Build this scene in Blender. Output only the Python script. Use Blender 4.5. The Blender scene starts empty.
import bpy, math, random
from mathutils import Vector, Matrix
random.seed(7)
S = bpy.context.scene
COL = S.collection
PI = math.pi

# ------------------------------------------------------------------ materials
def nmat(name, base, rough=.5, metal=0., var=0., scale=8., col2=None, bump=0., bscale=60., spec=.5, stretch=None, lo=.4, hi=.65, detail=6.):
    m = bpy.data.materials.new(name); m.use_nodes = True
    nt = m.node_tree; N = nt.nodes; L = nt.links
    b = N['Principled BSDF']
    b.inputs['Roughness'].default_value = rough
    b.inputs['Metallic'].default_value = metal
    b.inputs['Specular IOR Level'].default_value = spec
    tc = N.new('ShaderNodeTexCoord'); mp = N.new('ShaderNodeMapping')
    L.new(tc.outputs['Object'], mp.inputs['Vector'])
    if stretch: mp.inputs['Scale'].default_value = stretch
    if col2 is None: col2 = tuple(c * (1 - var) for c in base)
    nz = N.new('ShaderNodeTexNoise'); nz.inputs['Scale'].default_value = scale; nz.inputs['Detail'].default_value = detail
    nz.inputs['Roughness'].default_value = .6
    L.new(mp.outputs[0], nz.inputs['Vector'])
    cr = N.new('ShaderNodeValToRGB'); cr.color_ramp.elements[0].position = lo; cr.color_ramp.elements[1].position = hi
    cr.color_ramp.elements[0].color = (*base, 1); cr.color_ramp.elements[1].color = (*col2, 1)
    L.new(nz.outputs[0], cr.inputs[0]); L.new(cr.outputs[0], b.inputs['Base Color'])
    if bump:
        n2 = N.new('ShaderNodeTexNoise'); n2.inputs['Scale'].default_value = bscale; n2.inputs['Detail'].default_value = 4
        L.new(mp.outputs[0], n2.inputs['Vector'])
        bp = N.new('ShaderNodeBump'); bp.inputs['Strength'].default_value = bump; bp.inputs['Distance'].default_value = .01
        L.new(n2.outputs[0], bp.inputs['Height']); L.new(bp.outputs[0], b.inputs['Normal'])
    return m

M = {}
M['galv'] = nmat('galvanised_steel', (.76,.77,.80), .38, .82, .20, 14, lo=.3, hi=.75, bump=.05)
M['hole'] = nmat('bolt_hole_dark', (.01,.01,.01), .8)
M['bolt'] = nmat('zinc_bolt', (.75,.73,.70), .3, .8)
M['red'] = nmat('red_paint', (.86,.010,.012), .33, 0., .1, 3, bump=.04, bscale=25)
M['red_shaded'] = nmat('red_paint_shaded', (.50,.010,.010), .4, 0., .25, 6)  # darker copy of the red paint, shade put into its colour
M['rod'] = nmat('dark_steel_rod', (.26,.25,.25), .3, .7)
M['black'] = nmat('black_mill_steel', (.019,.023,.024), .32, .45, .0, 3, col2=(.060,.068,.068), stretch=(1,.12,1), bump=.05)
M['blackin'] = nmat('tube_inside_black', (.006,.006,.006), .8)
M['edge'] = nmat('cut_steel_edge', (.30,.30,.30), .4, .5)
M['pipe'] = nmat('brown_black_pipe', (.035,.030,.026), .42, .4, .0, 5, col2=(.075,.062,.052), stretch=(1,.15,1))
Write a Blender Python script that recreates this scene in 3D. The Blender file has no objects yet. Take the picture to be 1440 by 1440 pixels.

Required task: Reproduce exactly, please, only the lines from the start of the data above to the line that contains "PI = math.pi", with both ends kept.

Result for this exercise:
Build this scene in Blender. Output only the Python script. Use Blender 4.5. The Blender scene starts empty.
import bpy, math, random
from mathutils import Vector, Matrix
random.seed(7)
S = bpy.context.scene
COL = S.collection
PI = math.pi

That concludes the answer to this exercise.